If I find myself compelled to note one or two such fractional disappointments, they were confined essentially to certain details in the performance of the first of the two works. Not that violinists Daniel and Todd Phillips, violist Steven Tenenbom, and cellist Timothy Eddy treated us in the G-major Quartet to playing of anything less than the utmost refinement, expressive intensity, and technical polish.
The first movement breathed all the mystery inherent in this astonishingly complex score, and the scherzo, thrillingly, went like the wind. In the Adagio, however, the Orions took their meticulous care for detail perhaps a trifle too far: Timothy Eddy’s cello tone is a superb combination of radiance and sonorous depth, but the balance of texture did not allow his eloquent playing of the searingly plangent main theme to shine through as vividly as it might have done. And in the headlong finale the consistent failure to mark the fz accent on the fourth note of the main theme deprived the B-flat of its contrast with the B-natural that almost instantly follows. This negated the theme’s function in summarizing the work’s overarching concentration on the vibrant interplay between major and minor modes: the structural significance and ambivalent harmonic character of the movement were thereby sacrificed in the simpler interest of mere speed.
With the C-major Quintet after intermission there were no such problems: this was a performance of total mastery. It may sound like a truism, but there is a vital difference between notes that are not really out of tune and notes that hit the exact middle of the pitch. Partnered now by a distinguished second cellist in Peter Wiley, whose authoritative bow arm is matched by the wide range of nuance he commands in pizzicato, the Orion Quartet’s playing was a triumphant demonstration that, if you play every note precisely in the middle of the pitch, the music will sound good.

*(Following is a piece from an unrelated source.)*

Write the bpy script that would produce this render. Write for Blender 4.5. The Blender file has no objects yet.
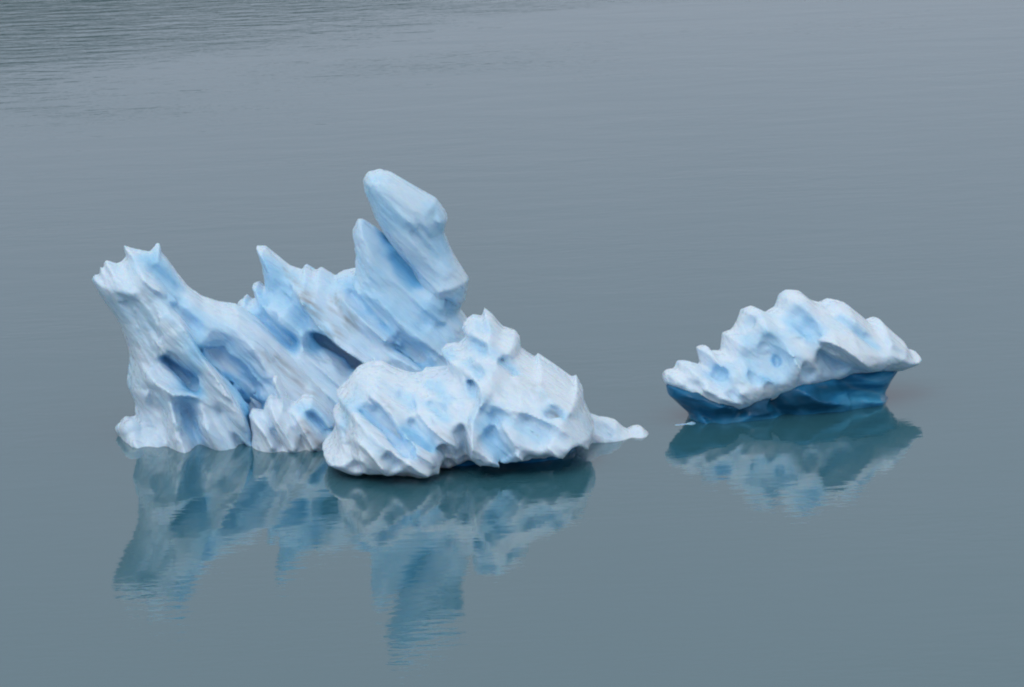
import bpy, math, random
import numpy as np
from mathutils import Matrix, Vector

# ------------------------------------------------------------------ scene
sc = bpy.context.scene
COL = sc.collection
W, H = 1024, 687
DEP, DIST, FPX, ROLL = math.radians(12.0), 200.0, 3667.0, math.radians(2.4)
CAM_Z = DIST * math.sin(DEP)
CPOS = np.array([0.0, -DIST * math.cos(DEP), CAM_Z])
FWD = np.array([0.0, math.cos(DEP), -math.sin(DEP)])
R0 = np.array([1.0, 0.0, 0.0]); U0 = np.cross(R0, FWD)
RT = math.cos(ROLL) * R0 - math.sin(ROLL) * U0
UP = math.sin(ROLL) * R0 + math.cos(ROLL) * U0

cam_d = bpy.data.cameras.new("camera")
cam = bpy.data.objects.new("camera", cam_d); COL.objects.link(cam)
cam_d.sensor_width = 36.0; cam_d.lens = FPX * 36.0 / W
cam_d.clip_start = 1.0; cam_d.clip_end = 20000.0
m = Matrix.Identity(4)
for i in range(3):
    m[i][0] = RT[i]; m[i][1] = UP[i]; m[i][2] = -FWD[i]; m[i][3] = CPOS[i]
cam.matrix_world = m
sc.camera = cam

def ray(px, py):
    d = FWD * FPX + RT * (px - W / 2) - UP * (py - H / 2)
    return d / np.linalg.norm(d)
def water_pt(px, py):
    d = ray(px, py); t = -CPOS[2] / d[2]
    return CPOS + d * t

# ------------------------------------------------------------------ numpy noise
def _hash(ix, iy, iz, seed):
    h = (ix.astype(np.int64) * 374761393 + iy.astype(np.int64) * 668265263 + iz.astype(np.int64) * 2147483647 + seed * 1274126177) & 0xFFFFFFFF
    h = ((h ^ (h >> 13)) * 1274126177) & 0xFFFFFFFF
    h = ((h ^ (h >> 16)) * 2246822519) & 0xFFFFFFFF
    return ((h ^ (h >> 15)) & 0xFFFF).astype(np.float32) / 32767.5 - 1.0
def noise(x, y, z, seed=0):
    fx, fy, fz = np.floor(x), np.floor(y), np.floor(z)
    tx, ty, tz = x - fx, y - fy, z - fz
    q = lambda t: t * t * t * (t * (t * 6 - 15) + 10)
    ux, uy, uz = q(tx), q(ty), q(tz)
    r = 0
    for a in (0, 1):
        for b in (0, 1):
            for c in (0, 1):
                w = (ux if a else 1 - ux) * (uy if b else 1 - uy) * (uz if c else 1 - uz)
                r = r + w * _hash(fx + a, fy + b, fz + c, seed)
    return r

# ------------------------------------------------------------------ implicit ice sculpting
def smin(a, b, k):
    h = np.maximum(k - np.abs(a - b), 0) / k
    return np.minimum(a, b) - h * h * k * 0.25
def smax(a, b, k): return -smin(-a, -b, k)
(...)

My only cavil was again the omission of the first movement’s exposition repeat, which is more damaging here than in the G-major Quartet, because it results in our first encounter with the little staccato three-note figure just before the end of the exposition being followed too soon by its return a mere three measures into the development section, thus slightly distorting the form of the movement. But everything else about the Quintet performance was wonderful. Tempos were well judged, tone and articulation were impeccable, expression was rich but never eccentric, and in the sublime slow movement an early-music-like tamping down of vibrato, combined with the pinpoint accuracy of intonation I have spoken of, created a hypnotic sense of stillness that tugged at the heartstrings.